When factories are no longer factories, these sturdy structures of antique brick and beam can be converted for many new uses. With regularity they are turned into hotels, office space, shopping centers, restaurants, clubs, cultural and performance centers and many additional innovative uses.

One of the most common reuses for old factory buildings is private residences, either single family or as multiple-family loft complexes. Many benefits make this use so appealing: Factories have space and light galore, they feature the rustic charm of exposed brick and wood or steel beam while still adapting well to modern decor.

You can see even more of the homes at CNBC.com:



As generations of creative people can attest, revamped industrial spaces also work great as combined work and studio space. And finally, the sheer amount of raw space, when purchased in need of overhaul, can be a bargain for the enterprising purchaser.
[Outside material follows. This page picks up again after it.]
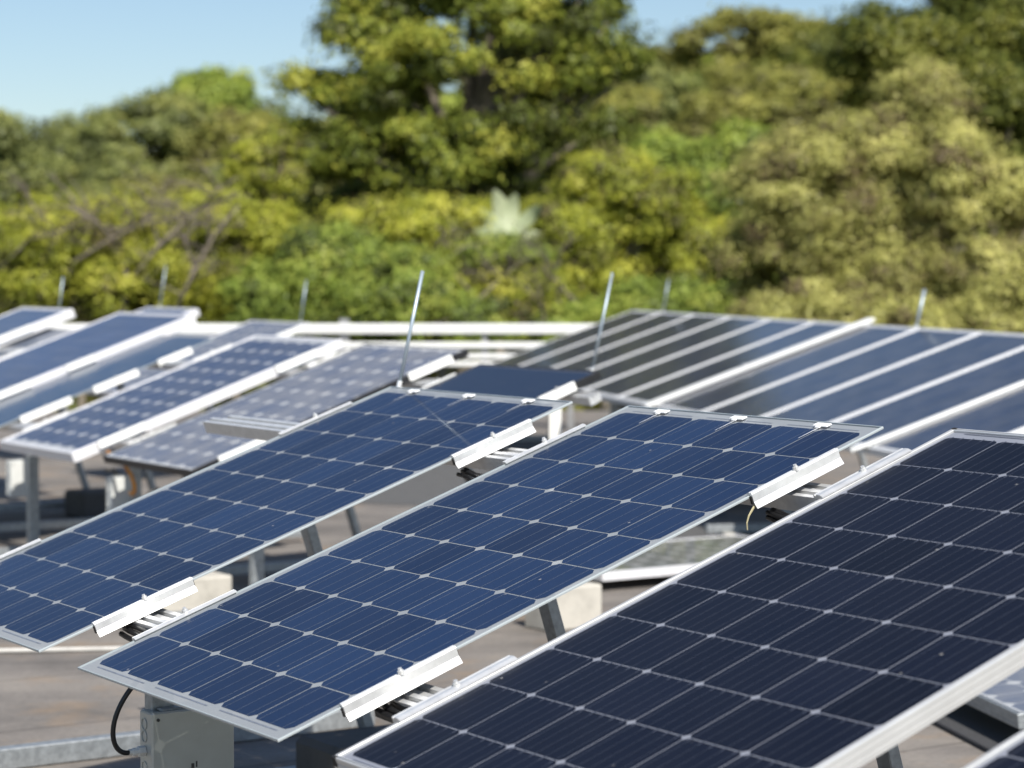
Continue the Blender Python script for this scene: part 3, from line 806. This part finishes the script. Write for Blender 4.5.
# ------------------------------------------------------------------ vegetation
def leaf_mesh(name, lobes, nclump, nleaf, leaf, crad, seed, up=.35, inner=.55):
    r = np.random.default_rng(seed)
    vol = np.array([l[3] * l[4] * l[5] for l in lobes]) ** .667
    pick = r.choice(len(lobes), nclump, p=vol / vol.sum())
    C = np.array([l[:3] for l in lobes])[pick]; S = np.array([l[3:6] for l in lobes])[pick]
    d = r.normal(size=(nclump, 3)); d /= np.linalg.norm(d, axis=1)[:, None]
    d[:, 2] = np.where((d[:, 2] < -.25) & (r.random(nclump) < .6), -d[:, 2], d[:, 2])
    rad = inner + (1.08 - inner) * r.random(nclump) ** .6
    cc = C + d * S * rad[:, None]
    tint_c = np.clip(r.normal(.48, .27, nclump), 0, 1)
    sz = crad * r.uniform(.55, 1.25, nclump)
    leaf = leaf * .5; nleaf = int(nleaf * 5.2); nclump = int(nclump * .65); crad = crad * 1.12
    n = nclump * nleaf
    ci = np.repeat(np.arange(nclump), nleaf)
    off = np.clip(r.normal(size=(n, 3)) * .55, -1.05, 1.05); off *= (.35 + .65 * r.random(n) ** .4)[:, None]; off[:, 2] *= .62
    p = cc[ci] + off * sz[ci][:, None]
    od = off / np.linalg.norm(off, axis=1)[:, None]
    nrm = od * .95 + d[ci] * .35 + r.normal(size=(n, 3)) * .38 + np.array([0, 0, up]); nrm /= np.linalg.norm(nrm, axis=1)[:, None]
    tmp = r.normal(size=(n, 3)); x = np.cross(nrm, tmp); x /= np.linalg.norm(x, axis=1)[:, None]; y = np.cross(nrm, x)
    ls = leaf * r.uniform(.6, 1.4, n)[:, None]
    a = x * ls; b = y * ls * .5
    V = np.stack([p - a, p + b - a * .1 + nrm * ls * .12, p + a, p - b - a * .1 + nrm * ls * .12], 1).reshape(-1, 3)
    me = bpy.data.meshes.new(name)
    me.vertices.add(4 * n); me.vertices.foreach_set("co", V.ravel())
    me.loops.add(4 * n); me.loops.foreach_set("vertex_index", np.arange(4 * n, dtype=np.int32))
    me.polygons.add(n); me.polygons.foreach_set("loop_start", np.arange(0, 4 * n, 4, dtype=np.int32))
    me.polygons.foreach_set("loop_total", np.full(n, 4, dtype=np.int32))
    at = me.attributes.new("tint", 'FLOAT', 'FACE')
    at.data.foreach_set("value", np.clip(tint_c[ci] + r.normal(0, .16, n), 0, 1).astype(np.float32))
    me.update(calc_edges=True); me.validate()
    return me

def limb_mesh(base, lobes, r0, seed, extra=0):
    rg = random.Random(seed); q = MB()
    b = Vector(base)
    lo = min(l[2] - l[5] for l in lobes); cx = sum(l[0] for l in lobes) / len(lobes); cy = sum(l[1] for l in lobes) / len(lobes)
    fork = Vector((b.x + (cx - b.x) * .5, b.y + (cy - b.y) * .5, max(b.z + .8, lo + .2)))
    q.tube([b, b.lerp(fork, .5) + Vector((rg.uniform(-.15, .15), 0, 0)), fork], r0, 8, r_end=r0 * .7)
    for l in lobes:
        for k in range(2 + extra):
            tip = Vector((l[0] + rg.uniform(-.6, .6) * l[3], l[1] + rg.uniform(-.6, .6) * l[4], l[2] + rg.uniform(-.2, .7) * l[5]))
            mid = fork.lerp(tip, .5) + Vector((rg.uniform(-.3, .3), rg.uniform(-.3, .3), -.15))
            q.tube([fork, fork.lerp(mid, .5) + Vector((0, 0, rg.uniform(-.1, .1))), mid, mid.lerp(tip, .5) + Vector((rg.uniform(-.15, .15), 0, rg.uniform(-.1, .15))), tip], r0 * .5, 6, r_end=r0 * .08)
    return q

def px(x, y, d):
    return ((x - 512) / 2365 * d, d, CAM_Z + (269 - y) / 2365 * d)

def tree(name, label, lobes_px, d, leafm, nclump, nleaf, leaf, crad, seed, base_x=None, r0=.14, bark='bark', cat='tree', group=None, extra=0, inner=.55, depth=.8):
    """lobes given as the size they have in the world at distance d"""
    k = d / 2365
    lobes = []
    rg = random.Random(seed * 3 + 1)
    for (x, y, rx, ry) in lobes_px:
        c = px(x, y, d + rg.uniform(-.8, .8) * (rx * k) * .5)
        lobes.append((c[0], c[1], c[2], rx * k, max(rx, ry) * k * depth, ry * k))
    bx = (base_x - 512) * k if base_x is not None else sum(l[0] for l in lobes) / len(lobes)
    bz = float(terrain(bx, d)) - .1
    root = empty(name, Matrix.Translation((bx, d, bz)))
    tag(root, label, cat, group)
    L2 = [(l[0] - bx, l[1] - d, l[2] - bz, l[3], l[4], l[5]) for l in lobes]
    me = leaf_mesh('crown', L2, nclump, nleaf, leaf, crad, seed, inner=inner)
    me.materials.append(M[leafm])
    c = bpy.data.objects.new('crown', me); COL.objects.link(c); c.parent = root
    limb_mesh((0, 0, 0), L2, r0, seed, extra).build('trunk', M[bark], root, True)
    return root

tree('broadleaf_tree', 'tallest tree, golden green crown reaching above the top of the picture',
     [(470, 60, 130, 110), (350, 125, 75, 65), (420, 5, 80, 70), (560, 30, 80, 75), (600, 80, 42, 40), (420, 165, 110, 45), (520, 165, 80, 50), (300, 165, 32, 36), (520, -60, 110, 60), (365, 50, 45, 38), (570, 135, 45, 40)],
     42, 'leaf_big', 640, 75, .105, .46, 11, base_x=470, r0=.3, extra=1, inner=.5)
tree('feathery_tree', 'lime green feathery tree right of the pale broad leaves',
     [(590, 235, 85, 35), (650, 205, 55, 30), (550, 270, 66, 30), (610, 285, 95, 40), (690, 250, 45, 40), (605, 182, 50, 28)], 36, 'leaf_lime', 420, 70, .07, .36, 12, base_x=600, bark='bark_pale', extra=2, r0=.09)
tree('feathery_tree', 'lime green feathery tree left of the pale broad leaves',
     [(440, 235, 60, 35), (470, 265, 75, 32), (420, 290, 70, 40), (500, 300, 80, 40), (360, 225, 40, 25)], 35, 'leaf_lime', 340, 70, .07, .36, 13, base_x=470, bark='bark_pale', extra=2, r0=.09)
tree('olive_tree', 'pale olive tree with dry brown tips, filling the right side',
     [(800, 200, 72, 62), (870, 160, 75, 50), (790, 275, 70, 62), (880, 240, 75, 70), (920, 120, 45, 50)], 31, 'leaf_olive', 620, 75, .055, .30, 14, base_x=850, r0=.12, extra=1)
tree('olive_tree', 'pale olive tree at the right picture edge',
     [(985, 230, 70, 70), (1000, 300, 80, 60), (950, 180, 45, 50), (900, 300, 60, 50)], 30, 'leaf_olive', 480, 75, .055, .30, 15, base_x=985, r0=.12)
tree('leafy_shrub', 'mid green shrub in front of the hill, left of the pale olive tree',
     [(720, 195, 42, 38), (700, 240, 50, 40), (740, 160, 34, 30), (690, 290, 50, 45)], 37, 'leaf_green', 300, 70, .08, .36, 16, cat='shrub')
tree('dark_tree', 'dark green tree on the slope below the top right corner',
     [(930, 75, 60, 50), (985, 110, 55, 55), (1010, 40, 45, 40), (880, 55, 45, 40), (1000, 170, 45, 40)], 52, 'leaf_dark', 420, 70, .13, .6, 17, base_x=960, r0=.25)
tree('dark_tree', 'nearly black tree in the top right corner', [(1000, 5, 50, 26), (965, 10, 26, 22)], 60, 'leaf_dark', 160, 70, .14, .6, 18, base_x=1000, r0=.2)
tree('leafy_shrub', 'fresh green shrub behind the white railing, lower middle',
     [(330, 270, 55, 38), (390, 290, 60, 40), (290, 300, 60, 40), (350, 320, 70, 40), (440, 325, 60, 35)], 33, 'leaf_green', 430, 70, .065, .33, 19, cat='shrub')
tree('lime_shrub', 'yellow green shrub left of the tallest tree',
     [(225, 225, 55, 38), (270, 245, 45, 36), (200, 275, 60, 40), (255, 290, 50, 40), (180, 240, 40, 30), (265, 165, 36, 30)], 38, 'leaf_lime', 380, 70, .075, .36, 20, cat='shrub', extra=1, r0=.08)
tree('leafy_shrub', 'green shrub behind the far left panels',
     [(40, 245, 60, 38), (90, 280, 60, 40), (20, 290, 50, 40), (120, 235, 50, 34), (150, 290, 50, 40)], 37, 'leaf_lime', 420, 70, .07, .36, 21, cat='shrub', extra=1, r0=.08)
tree('grey_tree', 'grey green tree cut by the left picture edge', [(0, 150, 22, 28), (-25, 170, 40, 40), (10, 200, 35, 30)], 44, 'leaf_greyhill', 150, 60, .10, .42, 22, base_x=-10)
tree('leafy_shrub', 'low green bushes between the pale broad leaves and the long array', [(560, 330, 70, 30), (660, 320, 70, 35), (740, 320, 60, 35), (620, 350, 80, 30), (512, 266, 46, 27)], 34, 'leaf_green', 320, 70, .065, .33, 23, cat='shrub')
tree('leafy_shrub', 'olive bush below the pale olive trees', [(800, 330, 70, 30), (880, 330, 70, 30), (960, 340, 70, 30), (1030, 340, 60, 30)], 29.5, 'leaf_olive', 300, 70, .06, .30, 24, cat='shrub')
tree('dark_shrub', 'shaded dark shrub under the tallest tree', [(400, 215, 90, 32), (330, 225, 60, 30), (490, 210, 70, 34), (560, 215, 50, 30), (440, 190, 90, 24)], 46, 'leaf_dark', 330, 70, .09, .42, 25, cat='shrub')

# bare branched trees at left and middle
def bare_tree(label, base, segs, d, r0, m_='bark'):
    bp = px(*base, d); bz = float(terrain(bp[0], d)) - .1
    root = empty('bare_tree', Matrix.Translation((bp[0], d, bz)))
    tag(root, label, 'tree', 'half bare trees behind the roof')
    rg = random.Random(int(base[0])); q = MB()
    q.tube([(0, 0, 0), (0.05, 0, (bp[2] - bz) * .5), (0, 0, bp[2] - bz)], r0 * 1.2, 8, r_end=r0)
    for pts, rs in segs:
        w_ = []
        for i, p_ in enumerate(pts):
            c = px(p_[0], p_[1], d + rg.uniform(-.5, .5)); w_.append((c[0] - bp[0], c[1] - d, c[2] - bz))
        q.tube(w_, rs * .7, 7, r_end=rs * .25)
        for k in range(9):
            i = rg.randrange(1, len(w_)); s_ = Vector(w_[i]).lerp(Vector(w_[i - 1]), rg.random() * .6); e_ = s_ + Vector((rg.uniform(-.8, .8), rg.uniform(-.4, .4), rg.uniform(.05, .6)))
            q.tube([s_, s_.lerp(e_, .5) + Vector((0, 0, rg.uniform(.02, .14))), e_], rs * .3, 5, r_end=rs * .08)
            for j in range(4):
                s2 = s_.lerp(e_, rg.uniform(.4, 1)); e2 = s2 + Vector((rg.uniform(-.4, .4), rg.uniform(-.2, .2), rg.uniform(-.05, .35)))
                q.tube([s2, s2.lerp(e2, .5) + Vector((0, 0, .04)), e2], rs * .14, 4, r_end=rs * .05)
    q.build('trunk', M[m_], root, True)
bare_tree('half bare tree with leaning grey limbs behind the far left panels', (122, 318), [([(122, 318), (128, 285), (160, 245), (205, 205), (222, 185)], .075), ([(128, 285), (122, 250), (100, 225), (70, 205)], .07), ([(40, 300), (42, 260), (55, 225), (30, 205)], .06), ([(160, 245), (150, 215), (165, 190)], .04), ([(60, 300), (75, 262), (110, 240), (140, 225), (190, 215)], .05), ([(0, 270), (30, 240), (60, 232), (95, 214)], .045)], 36.2, .08)
bare_tree('thin bare trunk leaning right, behind the blue back row panel', (172, 320), [([(172, 320), (195, 270), (215, 235), (240, 205)], .06), ([(195, 270), (185, 240), (200, 220)], .04)], 35.2, .06, 'bark')
bare_tree('pale slanting trunk above the white railing', (500, 330), [([(500, 330), (478, 300), (455, 275), (430, 255)], .055), ([(545, 325), (540, 290), (560, 262)], .045), ([(478, 300), (505, 275), (520, 262)], .035)], 33.5, .05)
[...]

The following sites where products like candy, garments, or mayonnaise were made are now places where lives are lived. While this trend has long been associated with New York, these stunning examples are from around the globe.

Garment Factory
Location: New York
Price: $3 million for a loft

This triplex penthouse is in a 1928 garment factory. Its present three-bedroom, four-bath incarnation was conceived by architect Steve Blatz. The master bedroom features a wood-burning fireplace and a wrap-around planting terrace; a second bedroom also has a terrace. The chef’s kitchen features Miele and Thermadore appliances and two Gaggenau ovens.
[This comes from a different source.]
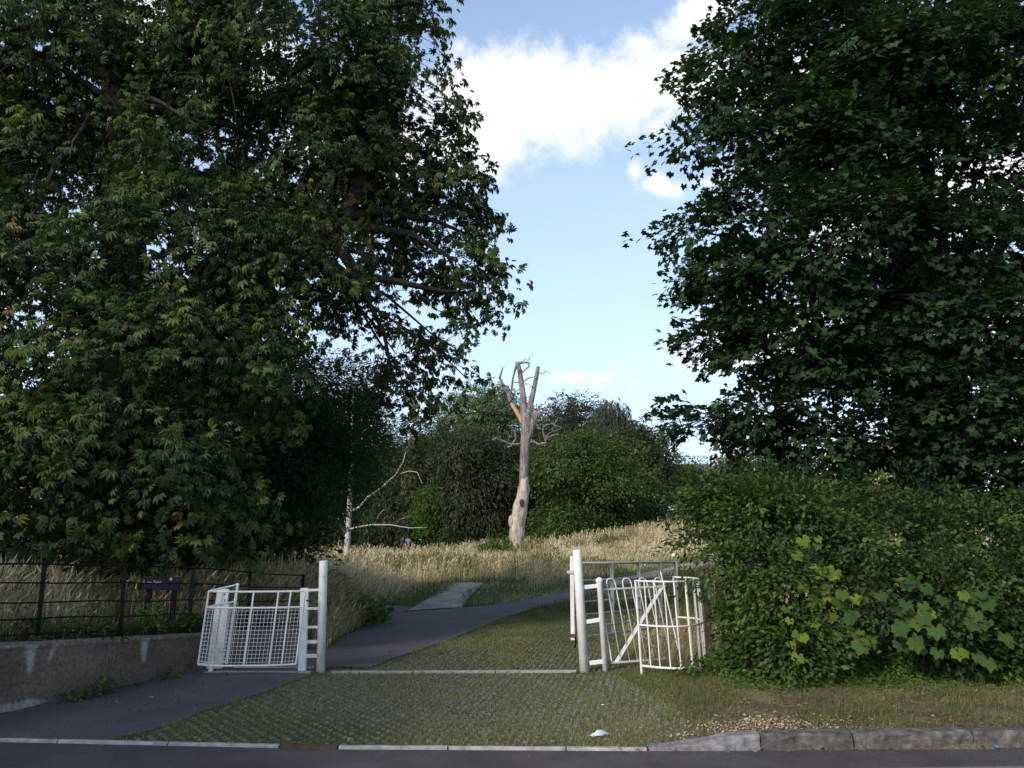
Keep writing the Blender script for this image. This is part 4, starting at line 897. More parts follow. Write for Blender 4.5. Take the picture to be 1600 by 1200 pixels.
bgtree('hornbeam', 590, 700, 850, 110, 84, L_DARK, 1100, 12, 'brown-tinged thin tree behind the birch branches', T=NEEDLE, leaf=.55, tint=(.8, .15, .14), trunk=.15)
bgtree('skyline_tree', 1085, 715, 800, 110, 100, L_MID, 700, 13, 'low green tree on the skyline above the distant parked cars', leaf=.4)
bgtree('poplar_tree', 1200, 700, 800, 180, 95, L_MID, 900, 14, 'green tree glimpsed far off under the maple crown', leaf=.45)
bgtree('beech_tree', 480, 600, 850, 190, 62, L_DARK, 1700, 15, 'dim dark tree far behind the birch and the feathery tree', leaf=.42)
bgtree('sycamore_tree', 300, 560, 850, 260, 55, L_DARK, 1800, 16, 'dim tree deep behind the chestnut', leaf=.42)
shrub('bramble_hedge', [LB(660, 838, 80, 60, 13, 2), LB(720, 836, 80, 60, 13, 2), LB(780, 838, 80, 50, 12, 2)], 500, 20, .8, QUADLEAF, L_BRIGHT, .28, 405, 'low bramble strip along the far edge of the meadow below the yews', 'hedge', tint=(.35, .2, .12), down=0)
shrub('dogwood_bush', [LB(782, 862, 49.5, 26, 15, .9), LB(770, 866, 49, 14, 10, .5), LB(796, 868, 49, 12, 9, .5)], 160, 22, .5, QUADLEAF, L_BRIGHT, .16, 406, 'small round green bush at the foot of the dead tree', 'bush', tint=(.5, .2, .12), down=0)
for i, (px, py, r_) in enumerate([(845, 893, 12), (868, 884, 9)]):
    g = G(px, py + 8); shrub('thistle_clump', [(g[0], g[1], Hs(*g) + .3, .35, .3, .45)], 30, 14, .3, NEEDLE, L_BRIGHT, .12, 410 + i, ['dark green thistle clump in the dry grass above the fork of the paths', 'small thistle clump higher up the grass bank near the white post'][i], 'plant', tint=(.2, .1, .1), down=.6)

# ------------------------------------------------------------------ birch
bi = empty('birch_tree', (*G(540, 893), Hs(*G(540, 893))), 'slender silver birch with a mottled white trunk and crooked bare limbs behind the white post', 'tree')
by = bi.location.y
def BP(px, py, dy=0): return P(px, py, by + dy)
mb = MB(); mb.tube([BP(540, 900), BP(541, 868), BP(544, 830), BP(546, 790), BP(548, 750), BP(550, 700), BP(550, 650), BP(553, 600), BP(556, 560)], [.15, .125, .11, .10, .085, .07, .05, .035, .02], 12); mb.build('trunk', M['birchbark'], bi, smooth=True)
for pts, r0 in (([(547, 800), (562, 792), (575, 776), (596, 762), (618, 742), (630, 722), (634, 706)], .06), ([(543, 828), (556, 824), (580, 820), (610, 820), (640, 825), (668, 824)], .045),
                ([(540, 868), (532, 866), (522, 870), (505, 868), (490, 858), (470, 844), (452, 838)], .05), ([(541, 836), (532, 822), (528, 808)], .04), ([(541, 838), (540, 820), (535, 800)], .03), ([(626, 740), (640, 736), (652, 738), (660, 756)], .03),
                ([(586, 818), (592, 804), (604, 792)], .02), ([(616, 822), (624, 812), (640, 806)], .018), ([(586, 660), (600, 650), (612, 640)], .02), ([(550, 780), (542, 770), (538, 752)], .035)):
    mb = MB(); n = len(pts); mb.tube([BP(p[0], p[1], -.3 * i) for i, p in enumerate(pts)], [r0 * .75 * (1 - .7 * i / (n - 1)) for i in range(n)], 7); mb.build('branch', M['birchbark'], bi, smooth=True)
rg_ = np.random.default_rng(9)
pos, fwd, nrm, tn = crown([LB(600, 680, by, 45, 45, 1.2), LB(625, 740, by, 40, 35, 1), LB(580, 800, by, 40, 20, 1), LB(640, 800, by, 30, 16, .8), LB(545, 620, by, 50, 50, 1.2)], 200, 14, .9, NEEDLE, rg_, down=-.9, droop=.6, inner=.2, lat=.2, tint=(.6, .2, .15))
V, F, T = place(*NEEDLE, pos, fwd, nrm, .10 + .12 * rg_.random(len(pos)), tn); o = fast_mesh('foliage', V, F, L_DARK, bi, {'tint': ('FLOAT', T)}); o['kind'] = 'stuff'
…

(Photo: Google | Realtor.com)



Candy Factory
Location: Cambridge, Mass.
Price: $1.175 million
Square footage: 1,800

This is a three-bedroom, three-bath condo on three levels of a former candy factory dating to 1898. Two of the bedrooms are masters with their own marble and tiled baths. The loft also has a terrace, soaring ceilings, and like so many other converted factory homes, this one has plenty of natural light through the tall, multi-paned windows.

(Photo: zecc.nl)



“Factory of Living”
Location: Utrecht, the Netherlands
Square footage: 2,690

This former factory in Utrecht was reconfigured for residential loft living and office space while retaining key original aspects like the wood beams and multi-paned windows. From the outside, it’s practically unchanged, while inside it’s a spacious living space rich in natural light. This project was completed in 2006 by the Dutch architecture firm Zecc.

(Photo: smharch.com)


Atlantic Terra Cotta Factory
Location: Princeton, N.J.
Square footage: 20,000

This circa-1894 terra cotta factory on the Delaware and Raritan Canal once created ornamentation for New York landmarks such as the Woolworth Building. The architectural firm Smith Miller and Hawkinson gave it a facelift, and the old factory is now a residence and design studio. The designers incorporated a timber mezzanine for another floor of usable room and used polycarbonate screens as dividers between work and living space.

(Photo: blueplatelofts.com)


Blue Plate Factory
Location: New Orleans
Price: $502 - $1,550 / month for 1 or 2 BR loft
Square footage: 615 – 1,647 per loft

This landmarked Art Moderne building was the former factory of Blue Plate Fine Foods, whose mayonnaise and other condiments were made from 1941 until the turn of the century when production moved to Tennessee. Beginning in 2009, the space underwent a $23 million renovation by Woodward Design Build, and it is now Blue Plate Artist Lofts, with 72 “mixed income loft-style apartments designed with a leasing preference for artists.”